De acordo com relatório da ONG Human Rights Watch, as autoridades dos territórios ocupados ameaçam os pais com multas, perda da guarda de seus filhos e prisão se não matricularem seus filhos em escolas de conteúdo russo ou se as crianças e adolescentes estudarem em instituições ucranianas remotamente.

O currículo russo inclui livros de história que justificam a invasão do território ucraniano e retratam a Ucrânia como um “E stado neonazista”, além de restringir o ensino da língua ucraniana.

Segundo Yulia Tukalenko, psicóloga da fundação Vozes das Crianças, crianças que vivem sob ocupação frequentemente sofrem de estresse crônico, ansiedade elevada, distúrbios do sono e medo persistente. Isso afeta a capacidade das crianças de aprender e formar novos relacionamentos. “Em territórios ocupados, os adultos muitas vezes são associados ao medo, perigo e coerção — a criança pensa que, a qualquer momento, alguém possa invadir sua casa ou proibi-la de falar livremente na escola”, diz Tukalenko. “Para os adolescentes, esse ambiente pode criar um conflito interno entre a necessidade de sobreviver e a luta para permanecerem fiéis a si mesmos —especialmente quando são forçados a se manter em silêncio, fingir ou concordar com coisas que vão contra sua identidade.”

Um mês após a detenção de seus pais, Andrii foi a um posto de controle russo buscar informações e preencher um formulário de pessoas desaparecidas. Ele relata ter sido interrogado, ameaçado pelos policiais russos armados e pressionado a atuar como informante, denunciando pessoas supostamente pró-Ucrânia e parentes de militares ucranianos.

Depois disso, Andrii e seu irmão fugiram de Kherson. “Era um clima de medo permanente”, conta. Quando os dois passaram a morar sozinhos em casa, temiam que o irmão menor fosse deportado para um campo de reeducação e Andrii acabasse convocado para o Exército russo.

Segundo o Laboratório de Pesquisa Humanitária da Universidade de Yale, a Rússia usa ao menos 43 acampamentos infantis para abrigar crianças deportadas, sendo que pelo menos 32 deles são explicitamente instalações de “reeducação”. Sob o regime de Josef Stalin (1927-1953), a União Soviética usava esse tipo de acampamento para “russificar” crianças soviéticas de outras etnias.

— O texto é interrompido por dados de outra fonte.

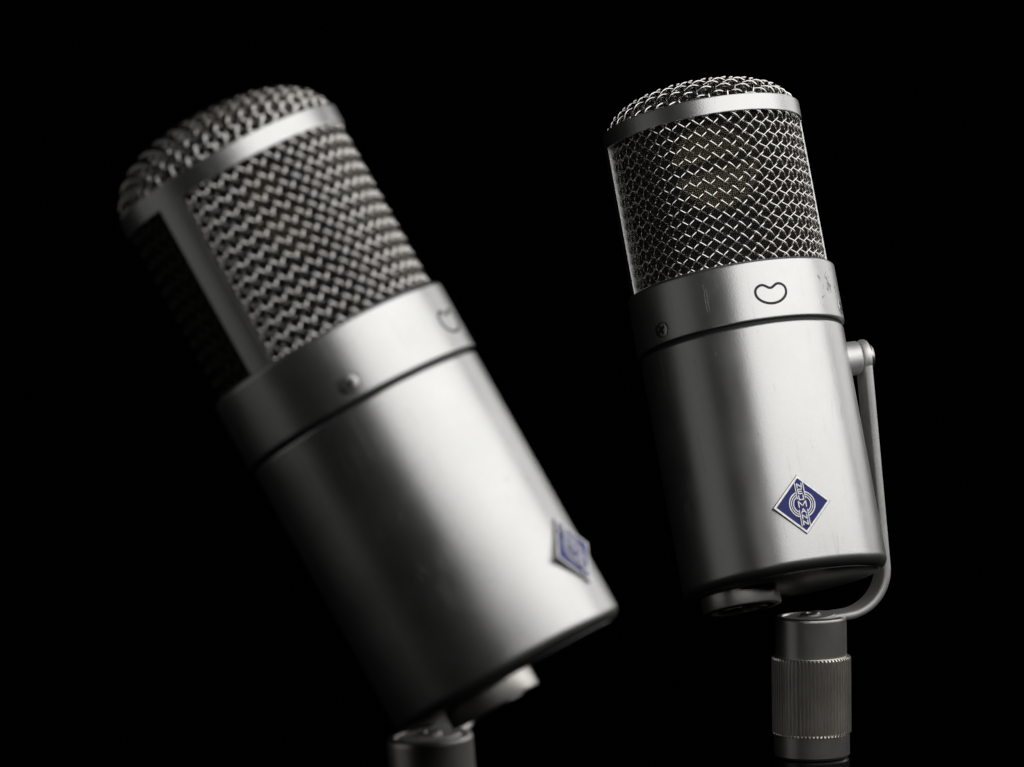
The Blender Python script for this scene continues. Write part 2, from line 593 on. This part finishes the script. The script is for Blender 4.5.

Andrii e Oleh fugiram com ajuda da organização Save Ukraine, que resgata e dá apoio a crianças e famílias de regiões ocupadas pelos russos. Desde 2022, a entidade organizou missões de resgate de 617 crianças de áreas sob controle russo.

Segundo Mikola Kuleba, presidente da organização, um dos casos mais comuns é a transferência forçada de crianças para os chamados “campos de reeducação” na Rússia ou na Crimeia. “Também encontramos frequentemente situações em que os pais de uma criança são mortos, e as autoridades russas imediatamente os classificam como órfãos, abrindo caminho para sua adoção forçada na Rússia”, diz Kuleba.